6 febrero 2025

«Yo salté del camión y caí por una ladera llena de tuneras que me destrozaron el cuerpo, rodé y rodé hasta llegar a un sendero por el que me perdí en la oscuridad durante más de cinco horas…»

Antonio Rodríguez Peña

La madrugada del miércoles 19 de agosto del 36 una camioneta avanzaba por el camino de tierra que subía de Mascuervo a San José del Álamo. Una intensa luna llena azulada alumbraba el descampado repleto de cardones y acebuches, que los cuatro muchachos amarrados con las manos a la espalda divisaban con dificultad por el movimiento violento del vehículo que subía entre los baches apuntados por los máuser de los falangistas de Tamaraceite.

Casi en la entrada del disperso caserío, en el límite con el municipio de San Lorenzo y Teror, el chofer se desvió por orden del jefe requeté José Penichet hacia una pista de tierra muy estrecha rodeada de pinos canarios, apenas cien metros, donde había un espacio de terreno limpio y firme de forma circular con un muro de piedra que lo rodeaba, que se utilizaba para trillar el trigo y separar el grano de la espiga.
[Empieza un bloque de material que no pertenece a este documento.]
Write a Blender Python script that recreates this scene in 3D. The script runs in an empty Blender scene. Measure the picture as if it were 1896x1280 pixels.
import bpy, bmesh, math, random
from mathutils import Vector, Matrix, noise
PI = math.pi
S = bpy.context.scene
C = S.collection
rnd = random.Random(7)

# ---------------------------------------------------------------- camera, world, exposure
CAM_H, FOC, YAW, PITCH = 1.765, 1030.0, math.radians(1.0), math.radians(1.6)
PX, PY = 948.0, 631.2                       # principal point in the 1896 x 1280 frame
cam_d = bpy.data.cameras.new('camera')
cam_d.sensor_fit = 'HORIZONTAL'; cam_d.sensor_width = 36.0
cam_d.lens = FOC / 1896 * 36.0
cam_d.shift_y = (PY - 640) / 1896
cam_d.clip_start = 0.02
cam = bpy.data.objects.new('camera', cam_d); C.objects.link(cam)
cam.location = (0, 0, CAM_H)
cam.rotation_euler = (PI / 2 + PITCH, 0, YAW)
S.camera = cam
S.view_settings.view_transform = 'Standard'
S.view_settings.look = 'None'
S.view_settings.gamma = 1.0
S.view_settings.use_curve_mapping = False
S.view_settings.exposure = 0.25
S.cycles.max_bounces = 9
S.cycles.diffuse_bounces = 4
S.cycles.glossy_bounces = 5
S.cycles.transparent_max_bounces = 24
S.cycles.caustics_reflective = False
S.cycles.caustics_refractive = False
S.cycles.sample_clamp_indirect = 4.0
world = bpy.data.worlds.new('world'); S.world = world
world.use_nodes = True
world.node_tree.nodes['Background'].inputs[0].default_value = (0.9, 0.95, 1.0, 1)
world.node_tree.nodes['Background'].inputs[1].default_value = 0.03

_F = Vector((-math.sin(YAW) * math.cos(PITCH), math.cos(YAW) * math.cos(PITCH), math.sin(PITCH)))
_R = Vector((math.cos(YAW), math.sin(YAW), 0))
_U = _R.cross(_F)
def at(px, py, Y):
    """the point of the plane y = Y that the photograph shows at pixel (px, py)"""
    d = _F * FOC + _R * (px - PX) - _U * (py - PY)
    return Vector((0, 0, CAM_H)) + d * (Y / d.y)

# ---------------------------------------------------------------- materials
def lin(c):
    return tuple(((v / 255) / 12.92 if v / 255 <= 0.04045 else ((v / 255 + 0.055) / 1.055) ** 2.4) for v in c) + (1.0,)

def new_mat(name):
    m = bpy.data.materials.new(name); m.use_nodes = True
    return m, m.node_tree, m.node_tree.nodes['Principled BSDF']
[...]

Allí los bajaron a golpes con las culatas y fuertes patadas en sus cabezas hasta arrodillarlos junto a un pequeño pozo. Los jóvenes gemían de dolor y no podían hablar por sus bocas destrozadas.

Los falanges les dispararon sin mediar palabra en sus nucas y luego como en una especie de ritual que vinieran haciendo durante siglos los levantaron entre dos y los fueron arrojando uno a uno al abismo acuático.

En un instante se hizo el silencio y se escuchaba solo algún canto lastimero de alcaraván localizando a sus crías recién salidas del nido ubicado a ras de tierra.